"Relaying" video streams

Frank DiPrete fdiprete at comcast.net
Thu Nov 20 07:04:36 EST 2008



VirginSnow at vfemail.net wrote:
>> Date: Wed, 19 Nov 2008 08:22:15 -0500
>> From: Frank DiPrete <fdiprete at comcast.net>
>> Cc: GNHLUG mailing list <gnhlug-discuss at mail.gnhlug.org>
> 
>> function proxy_stream($flv_url) {
>>
>>   $curl_handle=curl_init();
>>   curl_setopt($curl_handle, CURLOPT_URL, $flv_url );
>>   curl_setopt($curl_handle,CURLOPT_CONNECTTIMEOUT,3);
>>   curl_exec($curl_handle);
>>   curl_close($curl_handle);
>>
>> }
>>
>> 2) take that output to a pipe and shove it down the browser's throat
>> The important bit is the fpassthru function so as not to mangle the 
>> stream but just send it out again raw.
>>
>> function transmit_stream($flv_file) {
>>
>>   $pos = 0;
>>
>>   header("Content-Type: video/x-flv");
>>   header('Content-Length: ' . filesize($flv_file));
> 
> Wait, how do you plan to get the content length for the stream?

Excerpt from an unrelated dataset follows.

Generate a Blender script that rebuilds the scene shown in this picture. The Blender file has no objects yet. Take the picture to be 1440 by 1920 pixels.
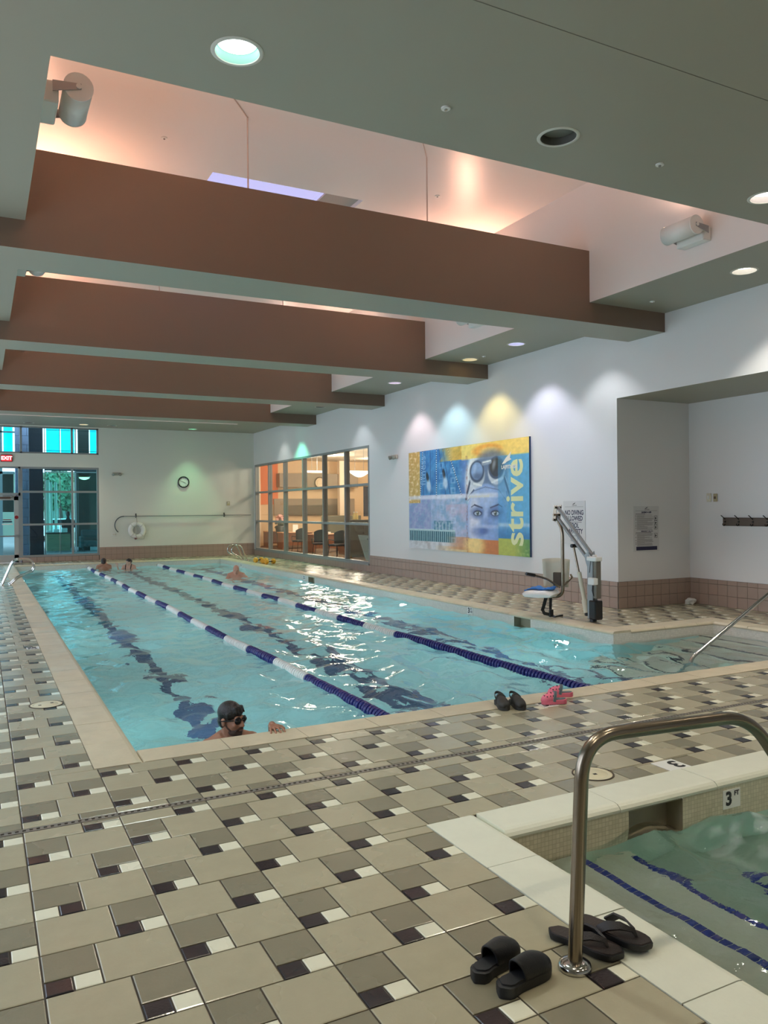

you don't - it's a live stream without end. Apache will send the output 
chunked.

> 
>>   $fh = fopen($flv_file,"rb");
>>   fseek($fh, $pos);
>>   fpassthru($fh);
> 
> 
> For those on the list who don't know PHP, "rb" means binary read-only;
> fpassthru reads $fh to EOF and stuffs it into the output buffer.
> 
>>   fclose($fh);
>>
>> }
>>
>> The trick now it to connect the ouput pipe from curl into the retransmit 
>>    function instead of operating on files. If a pipe from a webcam in 
>> proxy_stream() is already open, then don't call the curl function. In 
>> theory it would work (haven't tried it yet)
> 
> This *might* work, if the stream was in a raw format and the
> passthrough was done in blocks the size of a single video frame.  The
> clients might not like jumping into a video stream mid-frame (which
> could happen if you just start sending them stream data whenever they
> connect).  The client would miss out on all the header information, as
> well as loose frame sync.  Some codecs might be able to recover from
> such an extraordinary lack of metadata.  It seems risky to depend on
> that level of resilience in the codec.
> 
> One thing that might work is a SIP proxy (maybe Asterisk?) on a host
> with high bandwidth available.  A single transmission to the proxy,
> which could then conference everyone else in.  That could require
> viewers to have videoconferencing software, which might be asking too
> much.
> 
> Perhaps some kind of RPC to the server could be used to spawn a farm
> of "mencoder" filters with "-aoc copy -ovc copy" and an appropriately
> calculated "-sb" value.
> 
> Oh, I got it! (See?  You can solve any problem if you talk to yourself
> enough!)
> 
> Have the video source (whatever machine is pulling the mpeg) count the
> bytes and frames.  Then, every 5 seconds or so, transmit a sync report
> to the proxy.  The proxy can then calculate and pass that "-sb" to
> mencoder.  Giving the user the ability to join the feed with a 5
> second resolution would probably be just fine.